Guest Editorial: Unrealistic expectations regarding crime

Across the country urban politicians are faced with eliminating or reducing crime. Mayors in particular are judged on how well they impact crime. New politicians are always promising they will reduce crime, often touting the employment of more policemen to help in this regard. But this approach seldom works for a number of reasons.

This is a particularly vexing problem in the Black community. For one, with the history of oppression meted out by the dominant white population, Blacks have often been the recipients of unfair criminal justice policies. This started during slavery and has persisted ever since.

The case of Emmett Till, the teenager from Chicago who went to visit his relatives in Mississippi one fateful summer 67 years ago, and met with an incredibly ghastly demise, is an example.

Accused of whistling at a white woman, and flirting, he was killed and was unrecognizable in the open coffin chosen by his mother, Mamie Till-Mobley. She wanted people to see the barbarity and viciousness of the crime inflicted on her son. The sight of Emmett Till’s brutalized body shook the nation, especially its Black constituents, to such an extent that the advent of the Civil Rights Movement was partially sparked by this event.

Our knee-jerk reactions to crime ignore some very basic human realities. Most people opine that the reason crime is high is due to a “lack of jobs.” The truth of the matter is that there is a lot of money circulating among criminals, especially if they are affiliated with gangs.

Another point is that the greatest number of murders of musicians in America is occurring among rappers.

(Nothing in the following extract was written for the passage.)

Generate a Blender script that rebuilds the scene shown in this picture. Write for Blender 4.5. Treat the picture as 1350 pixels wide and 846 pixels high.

Many of these musicians have a lot of money, so the murders are not connected with poverty in these instances.

The truth of the matter is that there are people who are naturally inclined to criminality, just as there are those who are altruistic. In other words, some individuals are just naturally predisposed to, or enamored with, criminal behavior.

Another problem is the tendency for people in Black communities to protect criminals. A number of Black people, especially Black men, who are caught and punished for criminal behavior, are protected by the Black community. One of the main tools in this regard is “what-about-isms.” In other words, if Bill Cosby is accused of doping and raping women, the immediate response is “What about Epstein, Weinstein, et al.” (By the way, both of them were brought to justice).

The same what-about-isms are offered for R. Kelly, and just about anyone in the Black community who is charged with a crime. Tory Lanez shot Megan Thee Stallion in the foot, resulting in his incarceration. Now, there are cries for his release.

Young Thug has actually boasted about murdering someone, but the refrain among a large number of observers is to “Free Young Thug.” There is also a move on to “Free Larry Hoover.”

When gangs of Black youth wilded out in downtown Chicago and other communities targeting merchants, some of whom were Black, community people complained and said the youth don’t have enough recreational facilities to keep them busy. This behavior has actually caused some Black businesses to close!

There are a gazillion other examples of the protective, anti-snitching behavior in the Black community, which thwarts the ability of law enforcement to fight crime.

There is a Catch-22 connected with any attempt on the part of authorities, alone, to stop crime. If, for example, the police beef up their activity, the community suffers from overzealous law enforcement personnel and we end up with “George Floyd” situations. On the other hand, when people know who the perpetrators are in the community, the going attitude is “Snitches get stitches,” and they protect the perpetrators via silence.

Chiefly, the Black community faces strong impediments when addressing crime, and any politician who campaigns on a platform of “reducing crime” is whistling in the wind. It just can’t happen in the present climate where the community is caught between recalcitrant police on the one hand, and violent nihilistic thugs on the other.

Crime will not, and CANNOT, be eradicated until certain SPIRITUAL principles are embraced, and the Black community will have to find a way to work with the police and the establishment to seriously invest in the notion of rehabilitation.

Furthermore, Black community residents will have to end their love affair with, and protection of, Black criminals. Otherwise, fascism is the only other effective strategy, and we certainly don’t want that! A Luta Continua.